__Direction__
Check each line of the entries below for the string "mass"; copy every line where it appears.

__Extracted data__

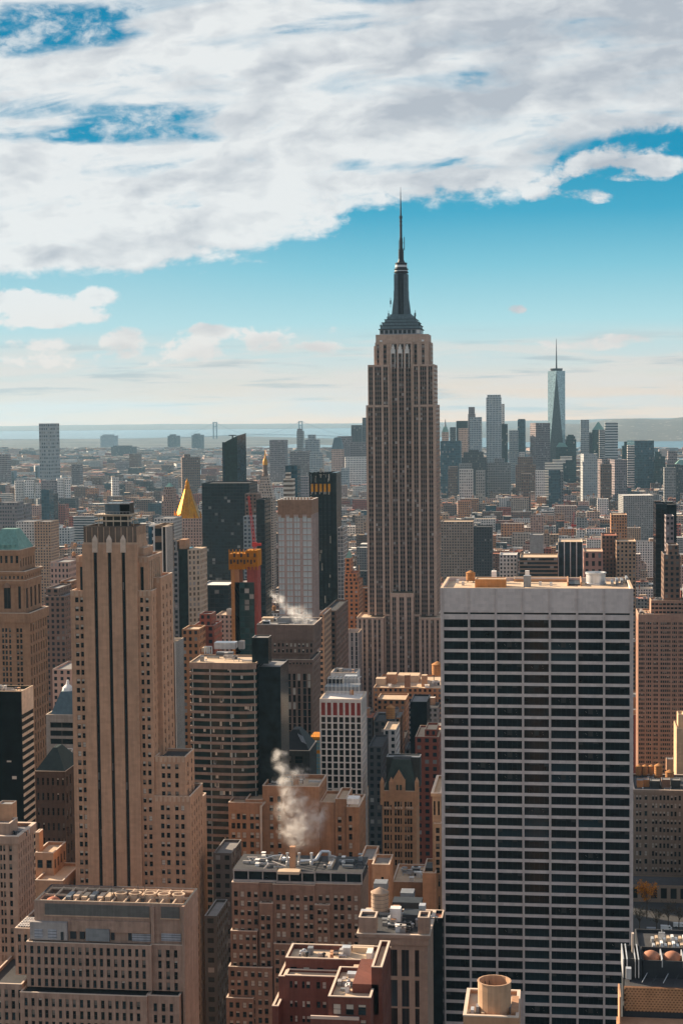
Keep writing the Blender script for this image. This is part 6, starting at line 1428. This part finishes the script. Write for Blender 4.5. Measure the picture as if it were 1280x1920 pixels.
D('pale sunlit slab below the pyramid topped tower', 1123, 1134, 806, 5600, 'band'); D('white banded tower with crisp horizontal stripes', 1134, 1158, 792, 5750, f('crisp bands', (.50, .50, .48), (.02, .035, .045), 1, .45, 0), bay=4, fl=9); D('dark sloping glass block right of the banded tower', 1166, 1185, 836, 5400, 'gglass', tiers=[(1170, 1184, 828, 6)])
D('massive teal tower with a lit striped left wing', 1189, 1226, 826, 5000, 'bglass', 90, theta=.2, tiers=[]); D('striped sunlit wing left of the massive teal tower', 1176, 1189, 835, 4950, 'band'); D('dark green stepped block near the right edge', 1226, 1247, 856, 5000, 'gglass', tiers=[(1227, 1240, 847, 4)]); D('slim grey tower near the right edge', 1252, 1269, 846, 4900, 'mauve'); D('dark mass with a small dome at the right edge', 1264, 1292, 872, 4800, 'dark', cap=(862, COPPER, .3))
D('mottled grey marble tower in the middle of downtown', 1094, 1120, 851, 4500, f('mottled marble', (.38, .39, .39), (.16, .18, .19), .5, .5, .3), pyv=915, theta=.2); D('brown brick slab with a lit cream flank', 1128, 1148, 861, 4600, 'mauve', theta=.3); D('second brown slab with a lit cream flank nearer the teal tower', 1152, 1176, 862, 4550, 'mauve', theta=.3)
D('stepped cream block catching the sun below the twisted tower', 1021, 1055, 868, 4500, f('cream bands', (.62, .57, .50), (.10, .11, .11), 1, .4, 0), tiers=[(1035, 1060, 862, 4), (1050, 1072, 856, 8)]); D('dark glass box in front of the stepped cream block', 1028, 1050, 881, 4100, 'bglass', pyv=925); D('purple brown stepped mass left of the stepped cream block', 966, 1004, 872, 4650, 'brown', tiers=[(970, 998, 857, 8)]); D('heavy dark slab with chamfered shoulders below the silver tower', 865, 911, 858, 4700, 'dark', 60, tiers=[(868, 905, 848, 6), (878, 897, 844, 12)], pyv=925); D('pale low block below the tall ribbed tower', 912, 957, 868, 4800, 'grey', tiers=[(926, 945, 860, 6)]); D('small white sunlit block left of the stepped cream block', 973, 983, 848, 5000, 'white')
rr = random.Random(12)
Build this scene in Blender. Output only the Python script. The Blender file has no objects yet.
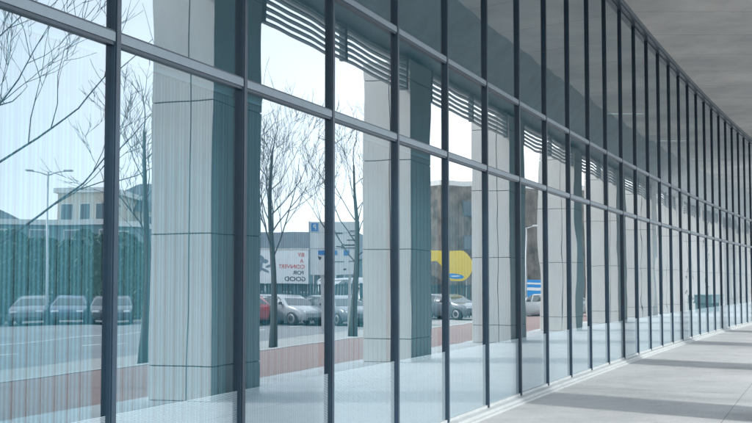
import bpy, bmesh, math, random
from mathutils import Vector, Matrix
R = math.radians
scene = bpy.context.scene
col = scene.collection

# ---------------------------------------------------------------- camera, sky, sun, exposure
EYE = 1.67
cd = bpy.data.cameras.new('camera')
cam = bpy.data.objects.new('camera', cd); col.objects.link(cam)
cd.sensor_width = 36.0
cd.lens = 36.0 * 1159.57 / 752.0
cd.clip_start = 0.05; cd.clip_end = 3000
cam.location = (0, 0, EYE)
cam.rotation_euler = (R(90) + 0.06155, 0, 0)
scene.camera = cam

SUN_HEADING = 131.0      # compass heading of the sun, measured from +Y towards +X
SUN_EL = 36.0
w = bpy.data.worlds.new('World'); scene.world = w; w.use_nodes = True
nt = w.node_tree; nt.nodes.clear()
wo = nt.nodes.new('ShaderNodeOutputWorld'); bg = nt.nodes.new('ShaderNodeBackground')
sky = nt.nodes.new('ShaderNodeTexSky'); sky.sky_type = 'NISHITA'; sky.sun_disc = False
sky.sun_elevation = R(SUN_EL); sky.sun_rotation = R(SUN_HEADING)
sky.air_density = 1.0; sky.dust_density = 3.0; sky.ozone_density = 1.0
tc = nt.nodes.new('ShaderNodeTexCoord')
cm = nt.nodes.new('ShaderNodeMapping'); cm.inputs['Scale'].default_value = (1, 1, 3.5)
cn = nt.nodes.new('ShaderNodeTexNoise'); cn.inputs['Scale'].default_value = 2.2; cn.inputs['Detail'].default_value = 6
cr = nt.nodes.new('ShaderNodeMapRange'); cr.inputs[1].default_value = .3; cr.inputs[2].default_value = .7
cr.inputs[3].default_value = .72; cr.inputs[4].default_value = .97
mx = nt.nodes.new('ShaderNodeMix'); mx.data_type = 'RGBA'
mx.inputs[7].default_value = (11.0, 11.7, 12.5, 1)       # thin white cloud sheet, in the sky's own units
L = nt.links.new
L(tc.outputs['Generated'], cm.inputs[0]); L(cm.outputs[0], cn.inputs['Vector']); L(cn.outputs['Fac'], cr.inputs[0])
L(cr.outputs[0], mx.inputs[0]); L(sky.outputs[0], mx.inputs[6]); L(mx.outputs[2], bg.inputs['Color'])
bg.inputs['Strength'].default_value = 0.15
L(bg.outputs[0], wo.inputs['Surface'])

sl = bpy.data.lights.new('sun', 'SUN'); sun = bpy.data.objects.new('sun', sl); col.objects.link(sun)
sl.energy = 2.1; sl.angle = R(3.5); sl.color = (1.0, .965, .92)
sd = Vector((math.sin(R(SUN_HEADING)) * math.cos(R(SUN_EL)), math.cos(R(SUN_HEADING)) * math.cos(R(SUN_EL)), math.sin(R(SUN_EL))))
sun.rotation_euler = sd.to_track_quat('Z', 'Y').to_euler()
sun.location = (30, -20, 40)

scene.view_settings.view_transform = 'Standard'; scene.view_settings.look = 'None'
scene.view_settings.exposure = 0.6; scene.view_settings.gamma = 1.0
scene.view_settings.use_curve_mapping = False
cy = scene.cycles
cy.max_bounces = 12; cy.glossy_bounces = 6; cy.transparent_max_bounces = 24; cy.diffuse_bounces = 4
cy.caustics_reflective = False; cy.caustics_refractive = False
cy.use_denoising = True; cy.sample_clamp_indirect = 6.0

# ---------------------------------------------------------------- helpers
random.seed(7)

class MB:
    """collects faces, then links them as one mesh object"""
    def __init__(s): s.bm = bmesh.new(); s.mi = 0
    def face(s, pts, mi=None):
        f = s.bm.faces.new([s.bm.verts.new(p) for p in pts]); f.material_index = s.mi if mi is None else mi; return f
    def hexa(s, b, t, mi=None):
        """b, t: four bottom and four top points, counter-clockwise seen from above"""
        vb = [s.bm.verts.new(p) for p in b]; vt = [s.bm.verts.new(p) for p in t]
        fs = [vb[::-1], vt] + [[vb[i], vb[(i + 1) % 4], vt[(i + 1) % 4], vt[i]] for i in range(4)]
        out = []
        for q in fs:
            f = s.bm.faces.new(q); f.material_index = s.mi if mi is None else mi; out.append(f)
        return out
    def box(s, x0, x1, y0, y1, z0, z1, M=None, mi=None):
        b = [Vector((x0, y0, z0)), Vector((x1, y0, z0)), Vector((x1, y1, z0)), Vector((x0, y1, z0))]
        t = [Vector((p.x, p.y, z1)) for p in b]
        if M is not None: b = [M @ p for p in b]; t = [M @ p for p in t]
        return s.hexa(b, t, mi)
    def tube(s, pts, rad, n=6, caps=True, mi=None):
        rings = []
        for i, p in enumerate(pts):
            p = Vector(p)
            d = (Vector(pts[min(i + 1, len(pts) - 1)]) - Vector(pts[max(i - 1, 0)])).normalized()
            a = d.orthogonal().normalized() if abs(d.z) > .95 else d.cross(Vector((0, 0, 1))).normalized()
            b = d.cross(a)
            r = rad[i] if isinstance(rad, (list, tuple)) else rad
            rings.append([s.bm.verts.new(p + (a * math.cos(2 * math.pi * k / n) + b * math.sin(2 * math.pi * k / n)) * r) for k in range(n)])
        for q, r2 in zip(rings, rings[1:]):
            for k in range(n):
                f = s.bm.faces.new((q[k], q[(k + 1) % n], r2[(k + 1) % n], r2[k])); f.smooth = True
                f.material_index = s.mi if mi is None else mi
        if caps and n > 2:
            s.bm.faces.new(rings[0][::-1]); s.bm.faces.new(rings[-1])
    def lathe(s, prof, axis_o, axis_d, n=20, mi=None):
        """prof: (r, h) pairs along axis"""
        d = Vector(axis_d).normalized(); a = d.orthogonal().normalized(); b = d.cross(a); o = Vector(axis_o)
        rings = [[s.bm.verts.new(o + d * h + (a * math.cos(2 * math.pi * k / n) + b * math.sin(2 * math.pi * k / n)) * r) for k in range(n)] for r, h in prof]
        for q, r2 in zip(rings, rings[1:]):
            for k in range(n):
                f = s.bm.faces.new((q[k], q[(k + 1) % n], r2[(k + 1) % n], r2[k])); f.smooth = True
                f.material_index = s.mi if mi is None else mi
        for rg, fl in ((rings[0], True), (rings[-1], False)):
            f = s.bm.faces.new(rg[::-1] if fl else rg); f.material_index = s.mi if mi is None else mi
    def build(s, name, mats, parent=None, bevel=0):
        bmesh.ops.recalc_face_normals(s.bm, faces=s.bm.faces[:])
        me = bpy.data.meshes.new(name); s.bm.to_mesh(me); s.bm.free()
        if not isinstance(mats, (list, tuple)): mats = [mats]
        for m in mats: me.materials.append(m)
        o = bpy.data.objects.new(name, me); col.objects.link(o)
        if parent is not None: o.parent = parent
        if bevel:
            b = o.modifiers.new('bevel', 'BEVEL'); b.width = bevel; b.segments = 2; b.limit_method = 'ANGLE'; b.angle_limit = R(40)
        return o

def tag(o, label=None, cat=None, group=None, kind=None):
    if label: o['label'] = label
    if cat: o['category'] = cat
    if group: o['group'] = group
    if kind: o['kind'] = kind
    return o

def empty(name, label, cat, loc=(0, 0, 0), rz=0.0, group=None):
    o = bpy.data.objects.new(name, None); col.objects.link(o)
    o.location = loc; o.rotation_euler = (0, 0, rz); o.empty_display_size = .3
    return tag(o, label, cat, group)

def copy_tree(o, parent=None):
    c = o.copy(); col.objects.link(c)
    if parent is not None: c.parent = parent
    for ch in list(o.children): copy_tree(ch, c)
    return c

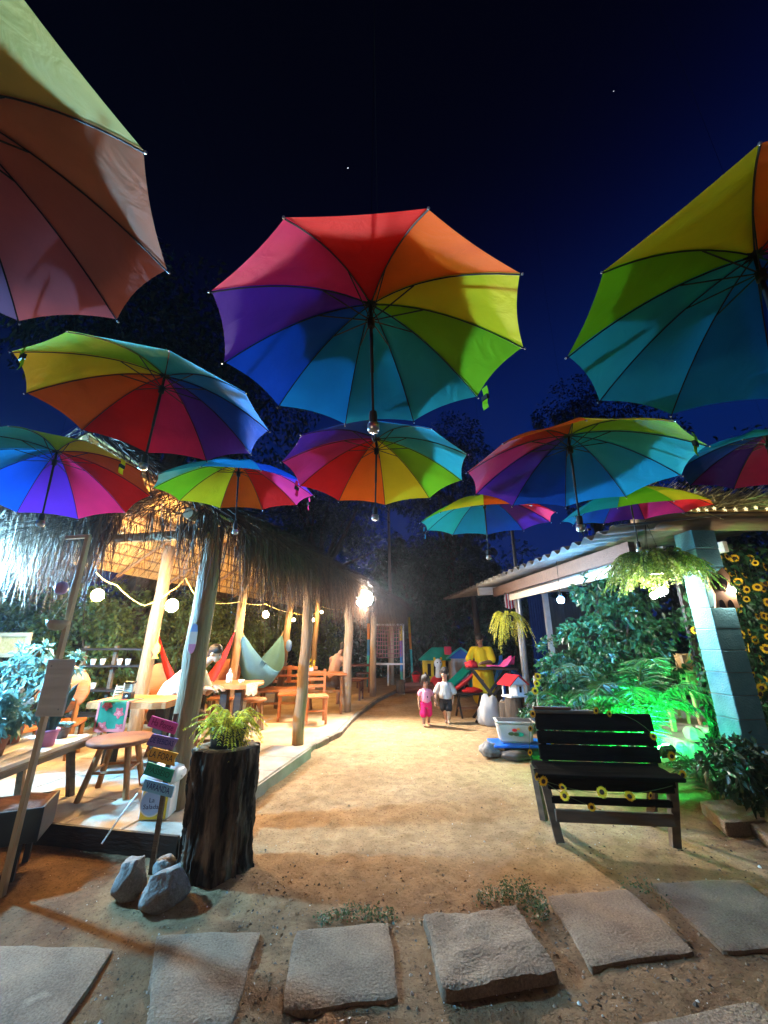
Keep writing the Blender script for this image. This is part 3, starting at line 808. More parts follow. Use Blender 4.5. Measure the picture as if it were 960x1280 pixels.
# ================================================================ trees and hedges
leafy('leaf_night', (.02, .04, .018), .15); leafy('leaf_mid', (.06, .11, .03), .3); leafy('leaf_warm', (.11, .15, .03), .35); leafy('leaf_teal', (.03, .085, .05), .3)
mat('bark_dark', (.09, .065, .045), (.045, .033, .024), scale=12, stretch=(1, 1, .2), rough=.9, bump=.8)
def crown(name, blobs, n, ll, lw, m, parent, loc0=(0, 0, 0), droop=.25):
    P = []; D = []
    vol = [b[1] ** 2 for b in blobs]; tot = sum(vol)
    for (c, r), v_ in zip(blobs, vol):
        k = int(n * v_ / tot)
        u = unit(rng.normal(size=(k, 3))); rad = r * (1 - .55 * rng.random(k) ** 2)[:, None]
        cl = unit(rng.normal(size=(max(3, k // 25), 3)))                    # leaf sprays rather than an even shell
        idx = rng.integers(0, len(cl), k); u = unit(cl[idx] + u * .33)
        p = np.array(c) - np.array(loc0) + u * rad * np.array([1, 1, .85])
        P.append(p); D.append(u + rng.normal(size=(k, 3)) * .8 + np.array([0, 0, -.25]))
    P = np.concatenate(P); D = np.concatenate(D); k = len(P)
    return link_mesh(name, leaf_mesh(name, P, D, rng.uniform(.6, 1.25, k) * ll, rng.uniform(.7, 1.2, k) * lw, droop=droop), m, parent)
def tree(label, base, blobs, n, ll, m, r0=.16, name='tree', group=None, lean=(0, 0, 0), lw=.4):
    base = Vector(base)
    t = thing(name, label, 'tree', base, 0, group)
    bl = [(Vector(c), r) for c, r in blobs]
    top = max(c.z for c, r in bl); cen = sum((c for c, r in bl), Vector()) / len(bl)
    mid = Vector((cen.x * .5 + base.x * .5, cen.y * .5 + base.y * .5, 0)) - base; mid.z = (min(c.z for c, r in bl)) * .75
    mb = MB().tube([Vector((0, 0, -.1)), mid * .5 + Vector(lean), mid], [r0, r0 * .8, r0 * .62], 9, wob=.06)
    for c, r in bl: mb.tube([mid, mid.lerp(c - base, .55) + Vector((random.uniform(-.2, .2), random.uniform(-.2, .2), .1)), c - base], [r0 * .5, r0 * .3, r0 * .08], 6)
    mb.build('trunk', M['bark_dark'], t, True)
    crown('crown', [(c, r) for c, r in bl], n, ll, ll * lw, m, t, base)
    return t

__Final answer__
D('massive teal tower with a lit striped left wing', 1189, 1226, 826, 5000, 'bglass', 90, theta=.2, tiers=[]); D('striped sunlit wing left of the massive teal tower', 1176, 1189, 835, 4950, 'band'); D('dark green stepped block near the right edge', 1226, 1247, 856, 5000, 'gglass', tiers=[(1227, 1240, 847, 4)]); D('slim grey tower near the right edge', 1252, 1269, 846, 4900, 'mauve'); D('dark mass with a small dome at the right edge', 1264, 1292, 872, 4800, 'dark', cap=(862, COPPER, .3))
D('stepped cream block catching the sun below the twisted tower', 1021, 1055, 868, 4500, f('cream bands', (.62, .57, .50), (.10, .11, .11), 1, .4, 0), tiers=[(1035, 1060, 862, 4), (1050, 1072, 856, 8)]); D('dark glass box in front of the stepped cream block', 1028, 1050, 881, 4100, 'bglass', pyv=925); D('purple brown stepped mass left of the stepped cream block', 966, 1004, 872, 4650, 'brown', tiers=[(970, 998, 857, 8)]); D('heavy dark slab with chamfered shoulders below the silver tower', 865, 911, 858, 4700, 'dark', 60, tiers=[(868, 905, 848, 6), (878, 897, 844, 12)], pyv=925); D('pale low block below the tall ribbed tower', 912, 957, 868, 4800, 'grey', tiers=[(926, 945, 860, 6)]); D('small white sunlit block left of the stepped cream block', 973, 983, 848, 5000, 'white')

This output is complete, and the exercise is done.